Saturday, September 27, 2014

MISSING PLACE in the magazines

The only thing better than seeing your book reviewed in a magazine while you're standing in line at the grocery store is getting an issue of one of your favorite magazines in the mail--one you've subscribed to for over a decade--and finding it there.

I'll leave it to you to guess which was which, but THE MISSING PLACE received nice notice from both Better Homes & Gardens and Fitness magazines this month.

Tuesday, September 23, 2014

ND Dispatch #1: Inside a man camp

*** first in a series of posts from while writing THE MISSING PLACE ***

I'd love to share a little of what I learned while visiting Williston, North Dakota to learn about the oil boom and the "man camps" in which the rig workers live. I'll let my pictures do the talking for the most part. A few observations:
  1. North Dakota is really, really cold in winter, at least as experienced by a NorCal resident.
  2. People are nice. Even when there's no reason to be.
  3. There are no set quiet hours when shifts span the entire 24-hour day: someone is always trying to get some sleep, and someone else is getting up for work, or trying to relax at the end of their shift.
  4. The food is *awesome*. I'm sorry I didn't think to get pictures of the kitchen and dining area, but their chef is talented and much appreciated.
All of these photos were taken at the Black Gold Williston Lodge, whose proprietors were kind enough to let me stay.

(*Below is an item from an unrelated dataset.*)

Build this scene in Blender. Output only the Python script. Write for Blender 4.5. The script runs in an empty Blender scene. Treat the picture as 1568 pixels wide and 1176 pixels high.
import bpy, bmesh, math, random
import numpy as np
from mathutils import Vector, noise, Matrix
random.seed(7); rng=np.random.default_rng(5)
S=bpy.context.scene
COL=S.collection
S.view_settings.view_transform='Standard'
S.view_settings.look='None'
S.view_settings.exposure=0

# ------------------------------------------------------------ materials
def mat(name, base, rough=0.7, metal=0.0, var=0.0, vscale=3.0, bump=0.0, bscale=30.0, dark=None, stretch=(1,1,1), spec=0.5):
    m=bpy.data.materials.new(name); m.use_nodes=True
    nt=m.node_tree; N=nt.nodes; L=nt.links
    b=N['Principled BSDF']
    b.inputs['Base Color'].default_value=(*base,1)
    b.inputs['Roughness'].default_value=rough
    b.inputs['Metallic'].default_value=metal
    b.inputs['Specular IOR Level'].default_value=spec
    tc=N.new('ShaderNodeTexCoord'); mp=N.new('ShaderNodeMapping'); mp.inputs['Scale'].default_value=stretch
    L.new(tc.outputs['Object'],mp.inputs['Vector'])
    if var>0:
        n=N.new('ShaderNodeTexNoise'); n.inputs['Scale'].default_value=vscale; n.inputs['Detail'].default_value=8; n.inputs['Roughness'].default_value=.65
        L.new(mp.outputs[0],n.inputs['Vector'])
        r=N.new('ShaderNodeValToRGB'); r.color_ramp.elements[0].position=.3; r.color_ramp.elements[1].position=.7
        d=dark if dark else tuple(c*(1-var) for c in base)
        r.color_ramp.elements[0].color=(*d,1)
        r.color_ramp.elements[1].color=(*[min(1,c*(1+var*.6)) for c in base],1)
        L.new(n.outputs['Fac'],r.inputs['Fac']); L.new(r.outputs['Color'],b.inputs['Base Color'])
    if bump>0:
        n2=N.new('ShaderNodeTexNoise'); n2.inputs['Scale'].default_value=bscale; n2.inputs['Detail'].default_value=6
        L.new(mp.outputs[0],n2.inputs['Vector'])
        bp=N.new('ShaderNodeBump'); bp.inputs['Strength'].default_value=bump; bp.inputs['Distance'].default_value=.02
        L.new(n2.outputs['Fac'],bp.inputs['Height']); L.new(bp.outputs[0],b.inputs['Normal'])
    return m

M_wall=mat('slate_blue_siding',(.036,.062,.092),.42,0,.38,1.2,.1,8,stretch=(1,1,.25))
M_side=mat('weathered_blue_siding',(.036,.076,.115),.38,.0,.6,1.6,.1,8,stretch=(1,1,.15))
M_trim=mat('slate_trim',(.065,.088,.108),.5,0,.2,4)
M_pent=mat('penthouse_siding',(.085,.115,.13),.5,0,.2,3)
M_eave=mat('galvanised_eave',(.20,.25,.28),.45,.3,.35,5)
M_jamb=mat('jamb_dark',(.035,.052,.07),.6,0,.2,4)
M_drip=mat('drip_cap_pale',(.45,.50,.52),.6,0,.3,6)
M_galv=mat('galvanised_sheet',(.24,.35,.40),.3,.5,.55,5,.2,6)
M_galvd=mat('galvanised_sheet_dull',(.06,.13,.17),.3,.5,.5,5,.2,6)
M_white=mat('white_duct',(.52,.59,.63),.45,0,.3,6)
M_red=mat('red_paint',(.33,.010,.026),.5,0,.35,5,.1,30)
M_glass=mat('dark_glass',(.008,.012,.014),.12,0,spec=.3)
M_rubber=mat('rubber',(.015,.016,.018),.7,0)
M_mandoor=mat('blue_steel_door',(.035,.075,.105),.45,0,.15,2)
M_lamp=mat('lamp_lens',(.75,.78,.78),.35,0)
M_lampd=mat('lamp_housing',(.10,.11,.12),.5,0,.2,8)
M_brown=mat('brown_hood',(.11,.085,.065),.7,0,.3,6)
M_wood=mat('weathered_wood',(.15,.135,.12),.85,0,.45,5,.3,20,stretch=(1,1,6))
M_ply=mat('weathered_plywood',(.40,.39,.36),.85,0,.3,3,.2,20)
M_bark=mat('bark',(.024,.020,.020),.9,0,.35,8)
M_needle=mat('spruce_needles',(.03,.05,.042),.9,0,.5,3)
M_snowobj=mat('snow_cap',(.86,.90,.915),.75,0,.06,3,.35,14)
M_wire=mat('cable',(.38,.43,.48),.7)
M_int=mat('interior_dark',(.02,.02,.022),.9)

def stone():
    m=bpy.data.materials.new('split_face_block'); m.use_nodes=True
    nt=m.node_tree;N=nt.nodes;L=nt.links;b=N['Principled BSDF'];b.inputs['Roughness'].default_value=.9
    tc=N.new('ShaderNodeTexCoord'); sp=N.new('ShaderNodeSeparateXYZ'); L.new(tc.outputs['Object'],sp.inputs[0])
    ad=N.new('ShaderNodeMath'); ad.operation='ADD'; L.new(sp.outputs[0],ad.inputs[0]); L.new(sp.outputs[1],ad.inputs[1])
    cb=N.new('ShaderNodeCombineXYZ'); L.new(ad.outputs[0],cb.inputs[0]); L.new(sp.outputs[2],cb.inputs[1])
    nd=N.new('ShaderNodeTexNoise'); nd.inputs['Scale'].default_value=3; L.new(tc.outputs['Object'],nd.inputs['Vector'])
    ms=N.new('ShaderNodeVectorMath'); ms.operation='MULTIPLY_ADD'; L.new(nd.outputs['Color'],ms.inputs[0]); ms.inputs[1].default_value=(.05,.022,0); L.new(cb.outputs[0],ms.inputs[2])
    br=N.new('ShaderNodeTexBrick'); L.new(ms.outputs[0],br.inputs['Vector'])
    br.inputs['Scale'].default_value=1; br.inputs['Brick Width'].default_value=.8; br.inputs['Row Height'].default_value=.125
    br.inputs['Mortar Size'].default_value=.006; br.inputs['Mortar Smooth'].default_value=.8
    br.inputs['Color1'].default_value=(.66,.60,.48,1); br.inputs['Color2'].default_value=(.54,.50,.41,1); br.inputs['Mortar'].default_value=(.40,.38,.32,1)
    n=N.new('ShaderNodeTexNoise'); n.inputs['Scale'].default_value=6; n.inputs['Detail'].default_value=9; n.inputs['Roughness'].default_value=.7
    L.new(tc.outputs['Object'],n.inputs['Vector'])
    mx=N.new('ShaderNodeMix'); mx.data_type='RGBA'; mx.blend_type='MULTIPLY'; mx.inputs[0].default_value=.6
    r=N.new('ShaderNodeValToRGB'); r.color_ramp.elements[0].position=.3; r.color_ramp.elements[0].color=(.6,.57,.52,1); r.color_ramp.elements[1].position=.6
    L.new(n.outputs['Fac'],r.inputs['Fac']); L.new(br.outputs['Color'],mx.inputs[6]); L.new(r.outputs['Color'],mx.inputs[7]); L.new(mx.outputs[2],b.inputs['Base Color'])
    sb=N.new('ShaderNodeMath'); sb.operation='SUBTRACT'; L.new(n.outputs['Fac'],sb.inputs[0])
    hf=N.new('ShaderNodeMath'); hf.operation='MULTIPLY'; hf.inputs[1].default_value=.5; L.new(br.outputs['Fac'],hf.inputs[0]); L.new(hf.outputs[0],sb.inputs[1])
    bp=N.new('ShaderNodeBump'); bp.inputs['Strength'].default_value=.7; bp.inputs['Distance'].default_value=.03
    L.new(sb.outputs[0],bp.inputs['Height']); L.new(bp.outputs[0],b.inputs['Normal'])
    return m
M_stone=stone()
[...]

It is a clean, warm, pleasant place. Check out their Facebook page for a great aerial view. 

Black Gold Lodge--parking lot was just plowed after snow

Deck in entry area

View of dorm wing
Coffee, tea, cocoa are hot and ready around the clock

Bible study, run by volunteers

hallway of a dorm wing

these are made from giant shipping containers. you can see the "seam" in this one

the rec room: games, big TV, comfy couches

there's an exercise room...but who'd have energy after a 12 hour shift?

view from my room - wind chill was minus-15 degrees

Each room has a locker and hooks for your things...

a desk and lamp...

and double bed, with TV bolted to wall overhead

Friday, September 19, 2014

Review Love from Publishers Weekly, Kirkus & Suspense

My release day is less than a month away, and the reviews are beginning to come in.  So pleased to report the nice things being said:

Publisher's Weekly
Two women from opposite ends of the country, and the socioeconomic spectrum, join forces in a desperate race to discover what happened to their missing oil rig worker sons in this moving mystery from Edgar-finalist Littlefield. Combining their complementary skills—Shay’s doggedness, Colleen’s diplomacy—the mothers start to make some headway, but that may not be enough to outmaneuver the forces trying to stymie them (or to overcome their simmering mutual distrust). Littlefield maximizes the emotional impact of her character-driven cautionary tale. 

A dark tale of two mothers seeking their sons, dead or alive. As twist leads to turn, they discover how poverty, greed and jealousy can add up to tragedy. Edgar Award nominee Littlefield deftly contrasts Shay's and Colleen's experiences and prejudices. Colleen's...conflicts with Shay neatly calibrate her troubles with Paul. It's a good yarn, weaving together corporate and personal malfeasance. A satisfying, icy thriller.

Suspense Magazine
Littlefield leads us through the snow and slush chasing red herrings, from the oil rigs to the local bars. It doesn’t really leave us with a traditional happy ending, but then life rarely does. This is a story of a mother’s determined yearning for the truth no matter what and in that, we are dragged to the emotional ending as harried, exhausted, as those searching. I read this on one sitting, unable to leave the fray with the boys’ lives at stake.

And a very delightful surprise - today when I got home, there were two packages waiting outside my apartment door, from two special people - Abby Zidle, my editor at Simon& Schuster, and Laura Palmer, my UK publisher.  I had a feeling I knew what was inside: the finished copies of my book. I'm well beyond pleased with how they've turned out!